While the former vice president has not formally announced his campaign, his running is something of an open secret. His strategy was not a bad one on the face of it; stay above the fray, let the other candidates attack each other, and then swoop in and coast to the nomination on the nostalgia from the Obama years. He leads almost every opinion poll among Democratic primary voters, and for whatever they may be worth at this point, general election polls against President Trump.

The Democratic case for a Biden candidacy is fairly straightforward and air-tight. Hillary Clinton lost the 2016 election because she lost Pennsylvania, Michigan and Wisconsin by under 1 percentage point. If she had won all three, she would have had 278 electoral votes, and thus the presidency. So if a Democrat is able to hold all of the states Clinton won, and flip those three she lost very narrowly, the election is over. Given that the Obama/Biden ticket won all three of those states twice, and Biden’s appeal among the blue collar white working class that broke heavily toward Trump, he seems to be the best positioned to do just that.

But to do that, Biden must first make it through the Democratic primary. It would be the height of irony if the Democrats lose their best general election candidate to a woke circular firing squad, but that may be what happens. Before his campaign could get out of the gate, Biden was hit with allegations of Biden being too handsy with women, seven in total according to a report by Business Insider. Nobody is alleging sexual harassment, or anything illegal at all. But the near octogenarian’s warm, folksy form of politics is clearly out of step with the modern Democratic Party.

Biden’s response to this didn’t hit home as well as it could have. First, he put out a video in which he apologized if his actions made anybody uncomfortable. But just a few days later, he made jokes about the kerfuffle to a crowd, according to the Daily Wire.

There will be other areas of his record where Biden will feel the need to apologize and beg forgiveness at the altar of progressivism. To the new left, his opposition to draconian business regulations, occasional support for late-term abortion restrictions, opposition to forced busing, his vote for the Clinton crime bill, and the Iraq war will all need to be recanted. Several stories, including one in New York Magazine titled “Biden’s Baggage,” do a good job in explaining the progressive case against Biden.

But Biden himself ought to consider another option. People who find his past positions reason enough to oppose him will not be swayed by apologies and mea culpas. There are already a plethora of candidates in the race for progressives to support, Biden will not win them over by denouncing his decades of service in politics. His old-school, hands-on way of doing politics is now being brought up is clearly a political hit job, because this is something that was in the open for years.

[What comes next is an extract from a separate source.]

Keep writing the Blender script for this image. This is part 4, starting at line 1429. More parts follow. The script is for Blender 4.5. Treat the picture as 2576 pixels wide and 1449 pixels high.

A story dating back to 2015 in the Washington Post titled “What are we going to do with Creepy Uncle Joe Biden” establishes as much. Regardless of what you think of the merits, it is not an accident that it is being brought to the fore now.

What Biden should do, if he wants to join the race, is run on his record and not away from it. Make the case that maybe socialism isn’t the way of the future, that not believing in completely unrestricted abortion isn’t heresy, that some tough-on-crime measures are actually good ideas. There are still some moderate Democrats, after all. Enough to win a majority? Probably not. But there might be enough to win a plurality in a very crowded field.

If Biden cannot do that, he should not run. In all likelihood, the outcome of doing so will be a disowning of everything he has done up until this point, and for nothing. It is his past record of moderation, or at least the perception to that end, that makes Biden such a formidable general election candidate. If that same record makes him unpalatable in today’s Democratic Party, that should be their problem, and not his.